Angelo is clearly relying on his powerful position, and his ability to hold something over her, to get away with sexual abuse and bribery. And he dares to call it “love”, when it is anything but that. He is attempting to romanticise his proposed rape and abuse of power, as abusers so often do. 

This is exactly the kind of behaviour we’ve seen exposed by the #metoo movement. Men abusing their positions of power and pressuring women to give in to them because they have the power to grant what the women need – a job, justice, whatever… and relying on their position to give them more credibility than a woman in a weaker position in society. It really does foreshadow those now infamous words spoken in 2017 by yet another reprehensible character: “And when you’re a star they let you do it. You can do anything.”
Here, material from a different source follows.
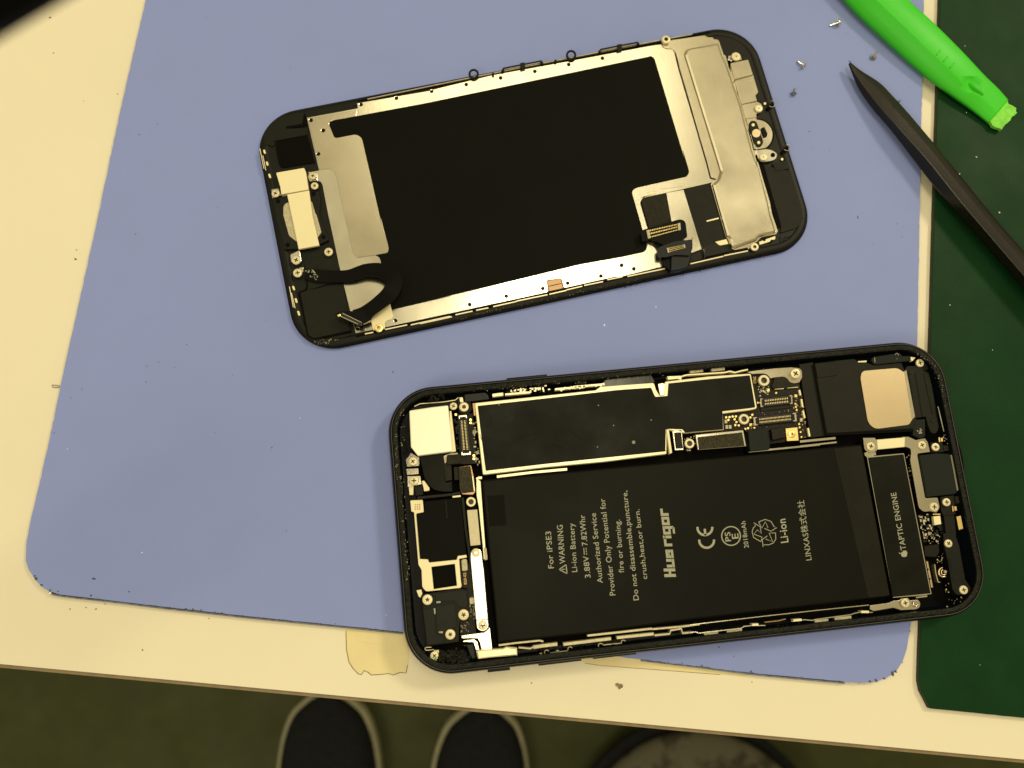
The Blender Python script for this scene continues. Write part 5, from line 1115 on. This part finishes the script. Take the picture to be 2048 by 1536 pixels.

Not easily intimidated, Isabella points out that what he is suggesting is exactly the crime for which he has sentenced her brother to death.  His hypocrisy is abundantly obvious to not only Isabella, but also to the audience.   That she calls him out on it demonstrates her integrity and intelligence. Bravo to Isabella for not taking his crap or falling prey to his greasy manipulation. 

Caught in between wanting to save her brother’s life and not wanting to have sex with Angelo, Isabella verbalises the impossibility of her situation in that very poignant and thought-provoking line: “To whom should I complain? Did I tell this, who would believe me?”

Still, even though she understands that what he says is probably true, she neither yields to him or gives up on her brother. Instead, she finds another way to solve her problems and expose the bad behaviour of Angelo.

As suggested in the title, justice is received at the end of the play in the same measure with which it is meted out at the beginning. 

In this, we see a woman standing up for what is right, defending herself, refusing to give in to a man’s manipulation and sexual pressure, and winning. Angelo is punished for his corruption, and Isabella saves both herself and her brother. 

This is a powerful contrast to most of the women in Shakespeare’s other plays, and indeed in the early modern times in which he lived and wrote, few of whom had any real agency or ability to stand up for themselves against the will of men. 

‘Measure for Measure’ is a thought-provoking and entertaining play which demonstrates that while times have changed, the effect of power and position on human nature has not. Even so, it does remind us that evil people can, and should, be resisted, and we should never stop pursuing justice just because it’s difficult to do so. 

That is truly a message pertinent to life in the 21st century.